Jujur Akan Masa Lalu Dan Menghadapinya

Single / 6 December 2010

Kalangan Sendiri

Jujur Akan Masa Lalu Dan Menghadapinya

Lestari99 Official Writer
10787

Berikut adalah sebuah skenario yang sudah tidak asing lagi: seorang wanita berkencan dengan seorang pria dan berpikir, “Ok, jadi dia telah melakukan ini dan itu dan dia hanyalah seorang gelandangan, tapi saya mencintainya.” Kemudian sang wanita menikah dengan pria tersebut dan dalam waktu yang tidak terlalu lama, hidupnya menjadi menyedihkan. Wanita ini kemudian akan mendatangi seseorang seperti saya untuk melakukan konseling. Saya sering bertanya, “Apakah Anda tidak melihat hal ini sebelum menikah?” Lalu ia akan menjawab, “Ya, saya melihatnya tapi saya pikir saya bisa mengubahnya.”

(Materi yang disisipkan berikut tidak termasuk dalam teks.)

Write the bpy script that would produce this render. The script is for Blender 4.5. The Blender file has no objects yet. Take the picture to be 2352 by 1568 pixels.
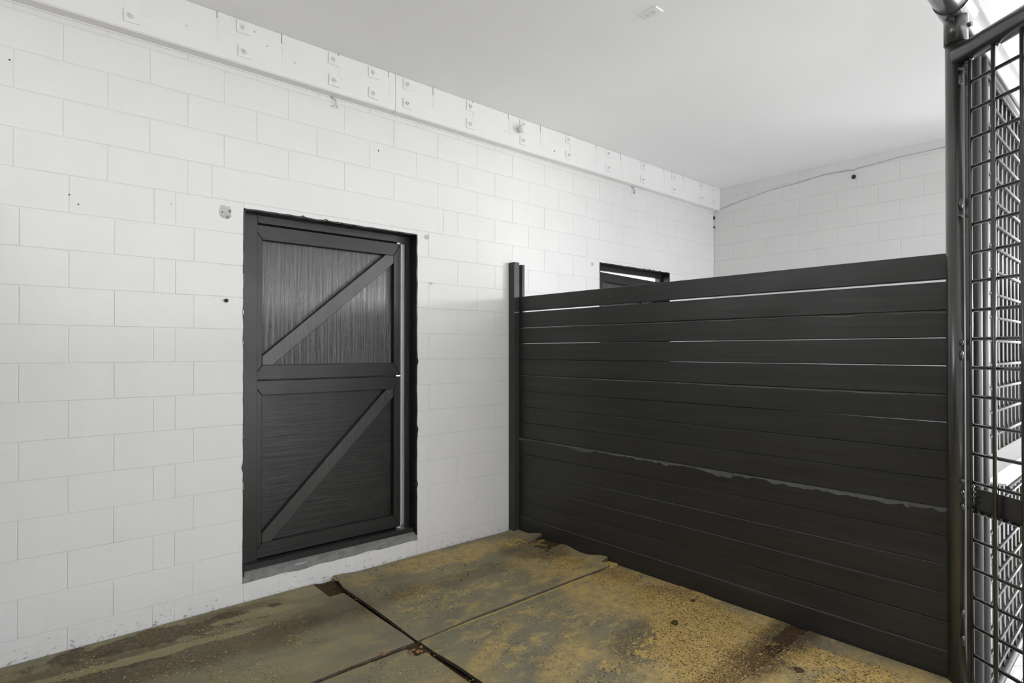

Menurut saya, banyak orang yang tidak benar-benar jujur saat menjalani proses pacaran. Atau banyak yang merasa wajib untuk terus bertahan karena mereka telah berpacaran selama beberapa tahun, meskipun mereka mungkin memiliki beberapa alasan yang kuat untuk mengakhirinya. Tetapi jika Anda saat ini sedang berjuang dengan beberapa aspek yang dimiliki seseorang, Anda mungkin perlu melihat hal itu sebagai sebuah bendera merah. Pada akhirnya, itulah tujuan setiap kita menjalani proses berpacaran – untuk memutuskan, berdasarkan apa yang telah Anda pelajari, untuk menikah atau tidak dengan orang itu.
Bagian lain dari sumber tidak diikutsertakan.